BEGIN Provided data
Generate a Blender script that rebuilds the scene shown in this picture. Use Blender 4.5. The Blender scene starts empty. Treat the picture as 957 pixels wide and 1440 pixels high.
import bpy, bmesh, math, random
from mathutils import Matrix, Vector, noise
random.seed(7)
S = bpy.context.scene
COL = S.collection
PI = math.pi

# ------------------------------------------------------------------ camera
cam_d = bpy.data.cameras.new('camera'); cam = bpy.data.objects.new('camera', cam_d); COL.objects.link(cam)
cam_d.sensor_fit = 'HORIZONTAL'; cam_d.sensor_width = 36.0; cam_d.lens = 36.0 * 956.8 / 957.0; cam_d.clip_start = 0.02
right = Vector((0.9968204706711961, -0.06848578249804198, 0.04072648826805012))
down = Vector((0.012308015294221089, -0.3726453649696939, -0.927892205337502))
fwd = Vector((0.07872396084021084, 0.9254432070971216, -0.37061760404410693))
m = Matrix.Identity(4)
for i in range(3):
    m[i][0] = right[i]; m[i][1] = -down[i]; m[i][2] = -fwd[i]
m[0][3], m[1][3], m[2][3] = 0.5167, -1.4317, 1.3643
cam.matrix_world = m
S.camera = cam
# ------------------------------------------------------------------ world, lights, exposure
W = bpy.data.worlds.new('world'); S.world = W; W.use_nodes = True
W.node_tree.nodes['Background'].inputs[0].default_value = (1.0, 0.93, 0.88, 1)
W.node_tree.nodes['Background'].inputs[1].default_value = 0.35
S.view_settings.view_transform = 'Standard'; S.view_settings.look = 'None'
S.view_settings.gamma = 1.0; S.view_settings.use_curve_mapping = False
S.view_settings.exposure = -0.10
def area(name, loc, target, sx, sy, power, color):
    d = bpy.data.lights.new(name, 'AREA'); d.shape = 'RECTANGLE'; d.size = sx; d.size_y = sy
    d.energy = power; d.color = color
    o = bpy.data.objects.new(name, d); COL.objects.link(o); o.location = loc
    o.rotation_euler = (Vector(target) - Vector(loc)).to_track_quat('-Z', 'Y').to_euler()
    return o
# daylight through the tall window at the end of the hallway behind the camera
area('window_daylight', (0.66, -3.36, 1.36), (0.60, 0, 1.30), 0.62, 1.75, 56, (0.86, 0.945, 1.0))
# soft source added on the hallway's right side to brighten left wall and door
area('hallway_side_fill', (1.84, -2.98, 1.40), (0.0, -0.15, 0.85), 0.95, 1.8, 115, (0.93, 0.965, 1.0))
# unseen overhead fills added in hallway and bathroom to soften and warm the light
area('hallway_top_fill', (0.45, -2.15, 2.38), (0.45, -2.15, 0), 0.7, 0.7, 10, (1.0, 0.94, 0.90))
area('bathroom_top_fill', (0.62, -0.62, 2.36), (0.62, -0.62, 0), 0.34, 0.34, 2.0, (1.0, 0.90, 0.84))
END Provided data
What the task requires | Every line containing the string "scene" must be listed.

Final result |
Generate a Blender script that rebuilds the scene shown in this picture. Use Blender 4.5. The Blender scene starts empty. Treat the picture as 957 pixels wide and 1440 pixels high.
S = bpy.context.scene